= Given request =
The records below hold pictures; please leave those out and retype the rest exactly.

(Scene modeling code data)

══════════════════════════════

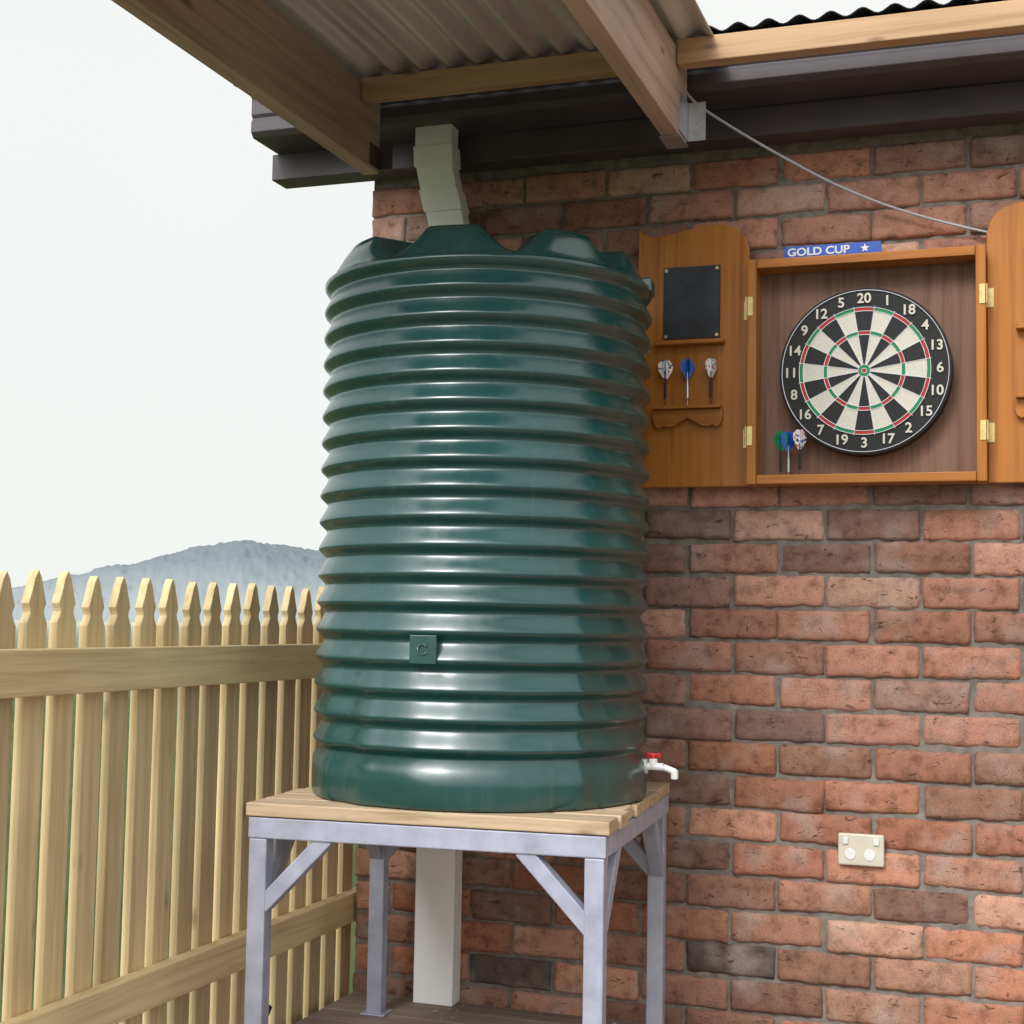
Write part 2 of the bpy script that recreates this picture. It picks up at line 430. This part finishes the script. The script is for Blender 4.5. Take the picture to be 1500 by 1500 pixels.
def ring(mb,M,r0,r1,y0,y1,n=28,a0=0,a1=360,m=0):
    for i in range(n):
        t0=rad(a0+(a1-a0)*i/n); t1=rad(a0+(a1-a0)*(i+1)/n)
        pts=[(r0*math.cos(t0),r0*math.sin(t0)),(r1*math.cos(t0),r1*math.sin(t0)),(r1*math.cos(t1),r1*math.sin(t1)),(r0*math.cos(t1),r0*math.sin(t1))]
        v=[M@Vector((p[0],y0,p[1])) for p in pts]+[M@Vector((p[0],y1,p[1])) for p in pts]
        mb.add(v,[(0,1,2,3),(7,6,5,4),(0,4,5,1),(1,5,6,2),(2,6,7,3),(3,7,4,0)],m)
ring(mb,Mb,.009,.0125,-.0155,-.0125,a0=30,a1=330)
mb.obj('outlet_boss',TANK,tank,bevel=.0015)
a2=TH0+rad(78); Ml=Matrix.Translation((TC.x+math.cos(a2)*(R0),TC.y+math.sin(a2)*(R0),ZR))@Matrix.Rotation(a2+math.pi/2,4,'Z')
mb=MB(); mb.box((-.035,-.006,-.012),(.035,.03,.022),0,Ml); mb.obj('lid_lug',TANK,tank,bevel=.004)
# tap
tap=empty('garden_tap')
p0=Vector((TC.x+.383*math.cos(rad(6)),TC.y+.383*math.sin(rad(6)),.728))
mb=MB()
mb.cyl(p0,p0+Vector((.012,0,0)),.017,20); mb.cyl(p0+Vector((.012,0,0)),p0+Vector((.05,0,0)),.0085,16)
mb.cyl(p0+Vector((.026,0,-.001)),p0+Vector((.026,0,.018)),.010,16); mb.cyl(p0+Vector((.05,0,0)),p0+Vector((.078,0,-.010)),.0075,16)
mb.cyl(p0+Vector((.076,0,-.006)),p0+Vector((.076,0,-.026)),.0085,16); mb.obj('tap_body',WHITE,tap,bevel=.001)
mb=MB(); mb.cyl(p0+Vector((.026,0,.018)),p0+Vector((.026,0,.026)),.007,12)
mb.box((p0.x+.012,p0.y-.005,p0.z+.025),(p0.x+.040,p0.y+.005,p0.z+.030)); mb.cyl(p0+Vector((.013,0,.021)),p0+Vector((.013,0,.031)),.006,10); mb.cyl(p0+Vector((.039,0,.021)),p0+Vector((.039,0,.031)),.006,10)
mb.obj('tap_handle',RED,tap,bevel=.002)
# ---------------------------------------------------------------- picket fence
fence=empty('picket_fence')
prof=[(0,0),(-.015,.010),(-.045,.0195),(-.066,.0275),(-.076,.0225),(-.083,.0205),(-.093,.0245),(-.105,.032)]
mb=MB(); rng=random.Random(11)
for i in range(-28,11):
    yc=-.92+.0957*i+rng.uniform(-.003,.003)
    if yc>.09: continue
    zt=1.137+rng.uniform(-.006,.006); zb2=-.42
    poly=[(yc+w,zt+z) for z,w in prof]+[(yc+.032,zb2),(yc-.032,zb2)]+[(yc-w,zt+z) for z,w in prof[::-1]]
    poly=poly[:-1]
    dx=rng.uniform(-.001,.001)
    mb.prism(poly,0,-1.842+dx,-1.8225+dx)
mb.obj('pickets',PINE,fence,bevel=.0015)
mb=MB()
mb.box((-1.821,-3.7,.893),(-1.785,.12,.984)); mb.box((-1.821,-3.7,.205),(-1.785,.12,.287))
mb.obj('rails',PINEY,fence,bevel=.003)
mb=MB(); mb.box((-1.93,-3.65,-.5),(-1.845,-3.56,1.0)); mb.box((-1.93,-2.3,-.5),(-1.845,-2.21,1.0)); mb.obj('posts',PINE,fence,bevel=.004)
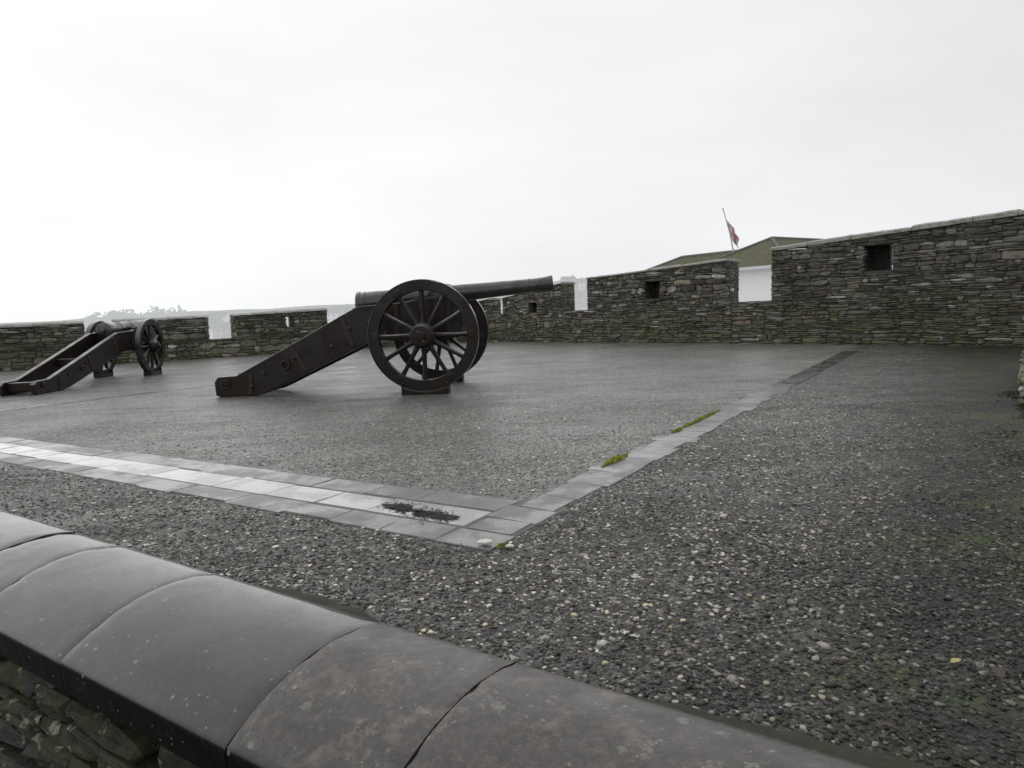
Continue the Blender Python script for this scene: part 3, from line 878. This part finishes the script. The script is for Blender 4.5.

══════════════════════════════

= Problem solution =
Write part 2 of the bpy script that recreates this picture. It picks up at line 430. This part finishes the script. The script is for Blender 4.5. Take the picture to be 1500 by 1500 pixels.
def ring(mb,M,r0,r1,y0,y1,n=28,a0=0,a1=360,m=0):
    for i in range(n):
        t0=rad(a0+(a1-a0)*i/n); t1=rad(a0+(a1-a0)*(i+1)/n)
        pts=[(r0*math.cos(t0),r0*math.sin(t0)),(r1*math.cos(t0),r1*math.sin(t0)),(r1*math.cos(t1),r1*math.sin(t1)),(r0*math.cos(t1),r0*math.sin(t1))]
        v=[M@Vector((p[0],y0,p[1])) for p in pts]+[M@Vector((p[0],y1,p[1])) for p in pts]
        mb.add(v,[(0,1,2,3),(7,6,5,4),(0,4,5,1),(1,5,6,2),(2,6,7,3),(3,7,4,0)],m)
ring(mb,Mb,.009,.0125,-.0155,-.0125,a0=30,a1=330)
mb.obj('outlet_boss',TANK,tank,bevel=.0015)
a2=TH0+rad(78); Ml=Matrix.Translation((TC.x+math.cos(a2)*(R0),TC.y+math.sin(a2)*(R0),ZR))@Matrix.Rotation(a2+math.pi/2,4,'Z')
mb=MB(); mb.box((-.035,-.006,-.012),(.035,.03,.022),0,Ml); mb.obj('lid_lug',TANK,tank,bevel=.004)
# tap
tap=empty('garden_tap')
p0=Vector((TC.x+.383*math.cos(rad(6)),TC.y+.383*math.sin(rad(6)),.728))
mb=MB()
mb.cyl(p0,p0+Vector((.012,0,0)),.017,20); mb.cyl(p0+Vector((.012,0,0)),p0+Vector((.05,0,0)),.0085,16)
mb.cyl(p0+Vector((.026,0,-.001)),p0+Vector((.026,0,.018)),.010,16); mb.cyl(p0+Vector((.05,0,0)),p0+Vector((.078,0,-.010)),.0075,16)
mb.cyl(p0+Vector((.076,0,-.006)),p0+Vector((.076,0,-.026)),.0085,16); mb.obj('tap_body',WHITE,tap,bevel=.001)
mb=MB(); mb.cyl(p0+Vector((.026,0,.018)),p0+Vector((.026,0,.026)),.007,12)
mb.box((p0.x+.012,p0.y-.005,p0.z+.025),(p0.x+.040,p0.y+.005,p0.z+.030)); mb.cyl(p0+Vector((.013,0,.021)),p0+Vector((.013,0,.031)),.006,10); mb.cyl(p0+Vector((.039,0,.021)),p0+Vector((.039,0,.031)),.006,10)
mb.obj('tap_handle',RED,tap,bevel=.002)
# ---------------------------------------------------------------- picket fence
fence=empty('picket_fence')
prof=[(0,0),(-.015,.010),(-.045,.0195),(-.066,.0275),(-.076,.0225),(-.083,.0205),(-.093,.0245),(-.105,.032)]
mb=MB(); rng=random.Random(11)
for i in range(-28,11):
    yc=-.92+.0957*i+rng.uniform(-.003,.003)
    if yc>.09: continue
    zt=1.137+rng.uniform(-.006,.006); zb2=-.42
    poly=[(yc+w,zt+z) for z,w in prof]+[(yc+.032,zb2),(yc-.032,zb2)]+[(yc-w,zt+z) for z,w in prof[::-1]]
    poly=poly[:-1]
    dx=rng.uniform(-.001,.001)
    mb.prism(poly,0,-1.842+dx,-1.8225+dx)
mb.obj('pickets',PINE,fence,bevel=.0015)
mb=MB()
mb.box((-1.821,-3.7,.893),(-1.785,.12,.984)); mb.box((-1.821,-3.7,.205),(-1.785,.12,.287))
mb.obj('rails',PINEY,fence,bevel=.003)
mb=MB(); mb.box((-1.93,-3.65,-.5),(-1.845,-3.56,1.0)); mb.box((-1.93,-2.3,-.5),(-1.845,-2.21,1.0)); mb.obj('posts',PINE,fence,bevel=.004)
Continue the Blender Python script for this scene: part 3, from line 878. This part finishes the script. The script is for Blender 4.5.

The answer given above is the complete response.